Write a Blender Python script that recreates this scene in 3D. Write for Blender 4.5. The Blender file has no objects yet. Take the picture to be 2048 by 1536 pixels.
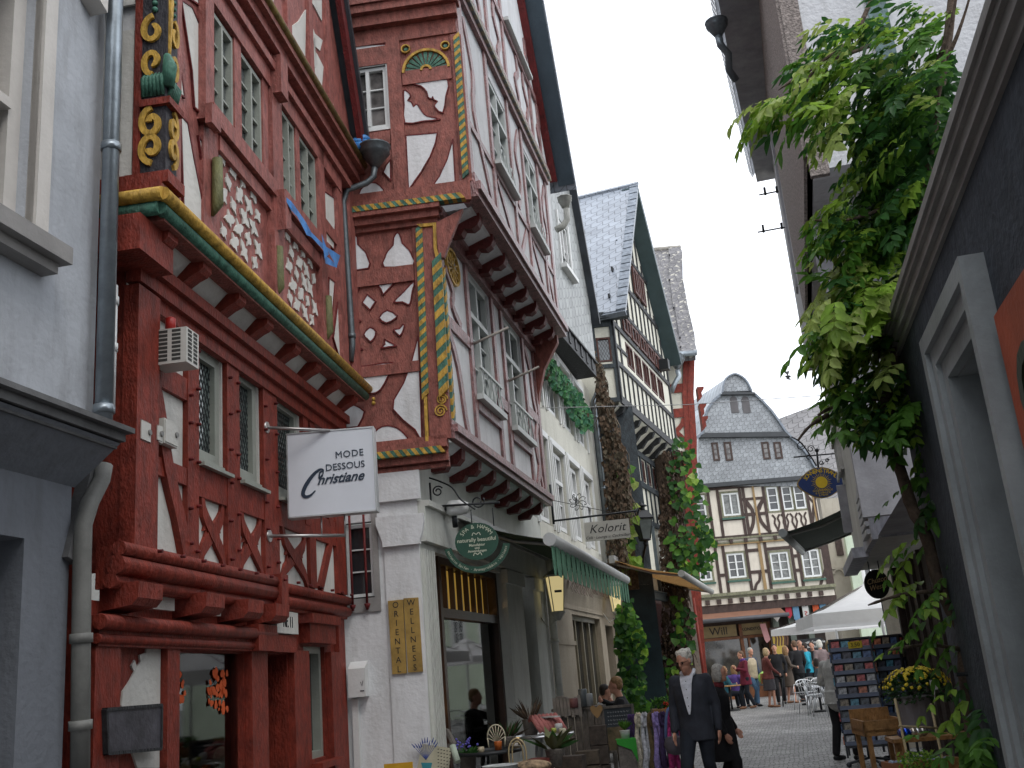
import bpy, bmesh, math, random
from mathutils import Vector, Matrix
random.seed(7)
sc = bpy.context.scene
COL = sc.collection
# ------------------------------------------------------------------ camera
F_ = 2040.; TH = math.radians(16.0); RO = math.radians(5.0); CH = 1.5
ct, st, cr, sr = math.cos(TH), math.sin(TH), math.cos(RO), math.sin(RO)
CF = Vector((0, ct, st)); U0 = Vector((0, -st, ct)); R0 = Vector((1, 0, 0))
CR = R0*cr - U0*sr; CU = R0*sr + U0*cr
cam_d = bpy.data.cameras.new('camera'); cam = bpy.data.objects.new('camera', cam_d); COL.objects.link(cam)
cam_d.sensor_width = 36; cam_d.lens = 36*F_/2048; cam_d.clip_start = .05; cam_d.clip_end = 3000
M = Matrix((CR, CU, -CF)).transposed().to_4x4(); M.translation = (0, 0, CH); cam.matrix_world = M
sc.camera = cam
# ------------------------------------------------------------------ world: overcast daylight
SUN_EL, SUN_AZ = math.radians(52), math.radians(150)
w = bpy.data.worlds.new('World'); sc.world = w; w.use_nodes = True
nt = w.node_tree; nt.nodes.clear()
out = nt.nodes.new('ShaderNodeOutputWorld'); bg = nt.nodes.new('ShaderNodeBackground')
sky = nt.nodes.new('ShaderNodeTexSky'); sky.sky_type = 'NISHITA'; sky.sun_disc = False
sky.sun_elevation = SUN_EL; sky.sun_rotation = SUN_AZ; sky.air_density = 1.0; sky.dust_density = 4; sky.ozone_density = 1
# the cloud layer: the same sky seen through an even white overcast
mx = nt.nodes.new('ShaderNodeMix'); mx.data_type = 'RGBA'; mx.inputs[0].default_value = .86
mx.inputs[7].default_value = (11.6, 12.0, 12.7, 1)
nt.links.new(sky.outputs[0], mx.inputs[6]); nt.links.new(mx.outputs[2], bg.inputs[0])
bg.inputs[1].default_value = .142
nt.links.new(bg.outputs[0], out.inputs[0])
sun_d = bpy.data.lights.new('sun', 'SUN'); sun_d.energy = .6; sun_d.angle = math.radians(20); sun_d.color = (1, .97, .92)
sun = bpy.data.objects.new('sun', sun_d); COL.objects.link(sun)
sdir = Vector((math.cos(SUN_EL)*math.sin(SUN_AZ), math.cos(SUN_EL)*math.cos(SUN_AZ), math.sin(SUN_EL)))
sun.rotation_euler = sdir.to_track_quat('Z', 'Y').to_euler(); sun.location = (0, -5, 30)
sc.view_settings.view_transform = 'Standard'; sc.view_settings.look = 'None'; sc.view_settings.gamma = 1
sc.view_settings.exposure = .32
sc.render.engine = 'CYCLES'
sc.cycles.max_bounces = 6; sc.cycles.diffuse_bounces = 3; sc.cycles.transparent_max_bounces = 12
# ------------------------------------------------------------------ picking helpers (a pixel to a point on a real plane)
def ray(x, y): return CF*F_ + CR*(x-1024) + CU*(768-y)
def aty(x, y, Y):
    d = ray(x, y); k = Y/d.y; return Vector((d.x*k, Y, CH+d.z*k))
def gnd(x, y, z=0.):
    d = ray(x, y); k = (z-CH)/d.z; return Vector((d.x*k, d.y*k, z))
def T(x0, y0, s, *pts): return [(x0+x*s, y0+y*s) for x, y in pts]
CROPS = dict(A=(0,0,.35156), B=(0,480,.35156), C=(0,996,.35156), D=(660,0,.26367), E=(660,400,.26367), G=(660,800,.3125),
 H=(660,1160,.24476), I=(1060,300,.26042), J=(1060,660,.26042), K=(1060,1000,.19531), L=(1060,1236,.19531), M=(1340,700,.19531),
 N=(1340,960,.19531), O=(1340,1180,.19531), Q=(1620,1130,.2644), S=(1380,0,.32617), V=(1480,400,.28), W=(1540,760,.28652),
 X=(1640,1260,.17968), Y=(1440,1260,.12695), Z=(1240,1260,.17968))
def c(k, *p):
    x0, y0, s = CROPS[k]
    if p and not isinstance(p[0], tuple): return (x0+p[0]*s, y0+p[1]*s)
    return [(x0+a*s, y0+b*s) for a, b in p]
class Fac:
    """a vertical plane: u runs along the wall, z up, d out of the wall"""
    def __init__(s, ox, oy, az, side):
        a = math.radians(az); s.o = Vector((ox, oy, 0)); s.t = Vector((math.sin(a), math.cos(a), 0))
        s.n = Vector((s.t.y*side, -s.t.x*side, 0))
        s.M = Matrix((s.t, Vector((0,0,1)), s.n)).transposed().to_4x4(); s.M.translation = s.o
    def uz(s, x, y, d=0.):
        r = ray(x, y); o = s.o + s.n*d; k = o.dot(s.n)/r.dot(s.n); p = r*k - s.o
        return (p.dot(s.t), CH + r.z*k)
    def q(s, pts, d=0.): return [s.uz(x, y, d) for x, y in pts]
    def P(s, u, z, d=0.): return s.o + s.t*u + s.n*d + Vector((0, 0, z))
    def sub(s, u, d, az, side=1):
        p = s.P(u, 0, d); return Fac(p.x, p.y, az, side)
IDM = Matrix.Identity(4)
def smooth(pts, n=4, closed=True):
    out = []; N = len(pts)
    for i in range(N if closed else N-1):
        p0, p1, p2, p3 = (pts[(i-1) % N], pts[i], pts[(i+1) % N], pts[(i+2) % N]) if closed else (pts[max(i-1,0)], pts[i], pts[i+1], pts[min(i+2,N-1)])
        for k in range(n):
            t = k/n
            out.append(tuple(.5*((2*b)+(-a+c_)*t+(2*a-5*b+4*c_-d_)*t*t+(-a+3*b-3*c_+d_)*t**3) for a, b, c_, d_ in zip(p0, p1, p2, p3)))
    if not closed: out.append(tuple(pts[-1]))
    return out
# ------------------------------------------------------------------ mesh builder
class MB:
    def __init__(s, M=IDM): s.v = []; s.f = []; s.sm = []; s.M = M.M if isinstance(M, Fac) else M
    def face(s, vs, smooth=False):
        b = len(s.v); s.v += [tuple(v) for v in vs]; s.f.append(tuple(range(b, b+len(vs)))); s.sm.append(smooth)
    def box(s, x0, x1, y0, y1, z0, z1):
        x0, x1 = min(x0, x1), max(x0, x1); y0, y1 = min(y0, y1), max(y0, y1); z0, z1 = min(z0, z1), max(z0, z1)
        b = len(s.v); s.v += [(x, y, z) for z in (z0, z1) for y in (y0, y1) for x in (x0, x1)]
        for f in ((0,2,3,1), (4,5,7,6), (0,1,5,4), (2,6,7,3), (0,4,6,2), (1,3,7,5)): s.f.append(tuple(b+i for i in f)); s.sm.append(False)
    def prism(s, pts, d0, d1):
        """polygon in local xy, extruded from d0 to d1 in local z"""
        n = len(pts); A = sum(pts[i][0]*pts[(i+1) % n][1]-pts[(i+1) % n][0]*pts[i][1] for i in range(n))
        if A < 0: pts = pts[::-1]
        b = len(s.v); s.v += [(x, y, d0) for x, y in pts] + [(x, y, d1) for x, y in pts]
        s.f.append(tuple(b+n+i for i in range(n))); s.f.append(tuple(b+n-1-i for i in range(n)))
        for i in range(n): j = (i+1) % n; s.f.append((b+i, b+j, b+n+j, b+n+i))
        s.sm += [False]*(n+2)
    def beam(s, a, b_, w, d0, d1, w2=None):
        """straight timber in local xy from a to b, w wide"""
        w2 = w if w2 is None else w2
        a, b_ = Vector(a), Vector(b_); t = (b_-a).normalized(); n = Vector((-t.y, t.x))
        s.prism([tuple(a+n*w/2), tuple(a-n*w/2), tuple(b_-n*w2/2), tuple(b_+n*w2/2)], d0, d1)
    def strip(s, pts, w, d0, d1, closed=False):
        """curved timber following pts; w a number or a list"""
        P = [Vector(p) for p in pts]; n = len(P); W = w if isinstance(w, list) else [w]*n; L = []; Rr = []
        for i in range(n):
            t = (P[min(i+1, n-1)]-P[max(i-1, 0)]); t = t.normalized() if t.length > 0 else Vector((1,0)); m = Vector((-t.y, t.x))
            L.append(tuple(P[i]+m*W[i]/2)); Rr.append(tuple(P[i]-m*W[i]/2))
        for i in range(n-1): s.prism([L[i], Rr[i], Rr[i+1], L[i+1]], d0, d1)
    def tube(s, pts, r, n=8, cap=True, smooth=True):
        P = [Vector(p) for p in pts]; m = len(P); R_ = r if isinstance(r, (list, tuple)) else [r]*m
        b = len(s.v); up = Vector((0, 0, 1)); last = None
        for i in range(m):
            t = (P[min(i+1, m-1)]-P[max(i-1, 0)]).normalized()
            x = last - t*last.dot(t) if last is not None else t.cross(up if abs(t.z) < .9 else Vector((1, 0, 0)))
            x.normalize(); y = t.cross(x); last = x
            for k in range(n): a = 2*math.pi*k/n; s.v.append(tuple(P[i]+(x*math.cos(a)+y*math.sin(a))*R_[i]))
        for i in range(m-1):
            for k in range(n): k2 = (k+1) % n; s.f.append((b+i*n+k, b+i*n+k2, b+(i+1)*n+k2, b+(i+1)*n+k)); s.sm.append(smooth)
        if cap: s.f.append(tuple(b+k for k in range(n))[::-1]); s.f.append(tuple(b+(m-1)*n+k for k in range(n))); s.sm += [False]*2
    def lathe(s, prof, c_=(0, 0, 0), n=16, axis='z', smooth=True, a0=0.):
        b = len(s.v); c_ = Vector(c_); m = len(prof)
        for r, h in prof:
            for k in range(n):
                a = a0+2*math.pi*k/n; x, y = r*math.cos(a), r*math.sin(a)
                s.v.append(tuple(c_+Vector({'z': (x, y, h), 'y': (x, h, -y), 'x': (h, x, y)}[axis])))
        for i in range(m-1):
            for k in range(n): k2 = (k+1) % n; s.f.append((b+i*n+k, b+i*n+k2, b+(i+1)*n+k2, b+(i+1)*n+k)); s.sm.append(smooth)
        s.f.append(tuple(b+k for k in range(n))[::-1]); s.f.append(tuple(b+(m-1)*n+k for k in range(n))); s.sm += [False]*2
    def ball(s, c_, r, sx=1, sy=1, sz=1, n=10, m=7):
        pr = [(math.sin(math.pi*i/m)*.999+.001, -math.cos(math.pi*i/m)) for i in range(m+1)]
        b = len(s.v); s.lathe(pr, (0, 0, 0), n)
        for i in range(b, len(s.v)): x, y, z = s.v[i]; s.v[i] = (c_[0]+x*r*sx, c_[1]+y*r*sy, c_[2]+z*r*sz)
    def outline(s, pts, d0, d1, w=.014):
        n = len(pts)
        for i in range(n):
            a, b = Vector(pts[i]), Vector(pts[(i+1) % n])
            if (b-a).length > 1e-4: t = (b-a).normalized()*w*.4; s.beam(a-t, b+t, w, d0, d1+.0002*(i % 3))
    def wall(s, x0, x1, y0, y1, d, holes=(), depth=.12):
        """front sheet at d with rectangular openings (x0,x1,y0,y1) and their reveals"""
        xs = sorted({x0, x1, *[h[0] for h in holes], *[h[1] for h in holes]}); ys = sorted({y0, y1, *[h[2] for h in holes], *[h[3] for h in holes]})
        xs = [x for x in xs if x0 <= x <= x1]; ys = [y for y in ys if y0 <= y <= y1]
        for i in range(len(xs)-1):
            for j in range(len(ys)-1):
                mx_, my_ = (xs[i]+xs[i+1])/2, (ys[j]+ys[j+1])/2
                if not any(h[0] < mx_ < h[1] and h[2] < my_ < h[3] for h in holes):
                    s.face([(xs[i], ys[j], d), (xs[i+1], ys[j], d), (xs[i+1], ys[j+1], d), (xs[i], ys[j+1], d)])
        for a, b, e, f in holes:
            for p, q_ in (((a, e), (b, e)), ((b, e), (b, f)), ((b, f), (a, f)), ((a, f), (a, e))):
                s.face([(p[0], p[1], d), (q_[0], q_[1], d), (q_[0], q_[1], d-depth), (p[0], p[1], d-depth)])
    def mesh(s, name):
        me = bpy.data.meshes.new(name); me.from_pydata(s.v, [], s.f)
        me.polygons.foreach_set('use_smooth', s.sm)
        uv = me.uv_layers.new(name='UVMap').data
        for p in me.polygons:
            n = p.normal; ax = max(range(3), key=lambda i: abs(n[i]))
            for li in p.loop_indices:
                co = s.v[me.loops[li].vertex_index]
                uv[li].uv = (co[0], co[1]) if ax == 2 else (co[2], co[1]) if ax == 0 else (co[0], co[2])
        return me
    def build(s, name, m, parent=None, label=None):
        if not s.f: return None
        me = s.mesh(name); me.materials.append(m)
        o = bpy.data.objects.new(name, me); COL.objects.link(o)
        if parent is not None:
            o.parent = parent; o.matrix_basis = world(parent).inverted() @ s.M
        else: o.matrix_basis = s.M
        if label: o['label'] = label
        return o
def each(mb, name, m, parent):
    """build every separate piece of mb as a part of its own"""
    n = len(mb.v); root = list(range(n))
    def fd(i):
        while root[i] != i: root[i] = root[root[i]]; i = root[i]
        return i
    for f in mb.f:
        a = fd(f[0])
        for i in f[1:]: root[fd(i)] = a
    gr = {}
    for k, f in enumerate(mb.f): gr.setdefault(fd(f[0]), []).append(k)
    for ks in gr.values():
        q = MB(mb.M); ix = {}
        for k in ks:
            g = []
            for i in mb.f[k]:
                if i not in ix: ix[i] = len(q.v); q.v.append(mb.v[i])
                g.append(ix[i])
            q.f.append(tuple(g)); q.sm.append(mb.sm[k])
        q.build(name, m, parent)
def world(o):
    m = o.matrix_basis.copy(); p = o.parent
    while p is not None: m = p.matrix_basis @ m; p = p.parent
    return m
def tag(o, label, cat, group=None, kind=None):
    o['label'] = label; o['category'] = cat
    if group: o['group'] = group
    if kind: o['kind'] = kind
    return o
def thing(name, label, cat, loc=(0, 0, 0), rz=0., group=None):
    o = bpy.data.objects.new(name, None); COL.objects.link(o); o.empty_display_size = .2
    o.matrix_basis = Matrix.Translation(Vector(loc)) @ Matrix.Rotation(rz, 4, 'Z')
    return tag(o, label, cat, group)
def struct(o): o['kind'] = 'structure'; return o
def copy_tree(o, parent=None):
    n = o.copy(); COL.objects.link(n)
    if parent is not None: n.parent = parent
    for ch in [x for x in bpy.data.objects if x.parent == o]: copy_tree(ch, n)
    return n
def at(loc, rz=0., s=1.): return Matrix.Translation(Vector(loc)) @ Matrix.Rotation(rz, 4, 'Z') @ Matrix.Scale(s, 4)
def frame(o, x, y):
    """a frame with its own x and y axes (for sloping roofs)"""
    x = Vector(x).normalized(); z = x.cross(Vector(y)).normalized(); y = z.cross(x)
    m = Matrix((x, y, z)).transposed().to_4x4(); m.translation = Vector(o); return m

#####

## [Instructions for the task]
Which lines above contain the word "scene"? Copy each of them.

## [The response]
Write a Blender Python script that recreates this scene in 3D. Write for Blender 4.5. The Blender file has no objects yet. Take the picture to be 2048 by 1536 pixels.
sc = bpy.context.scene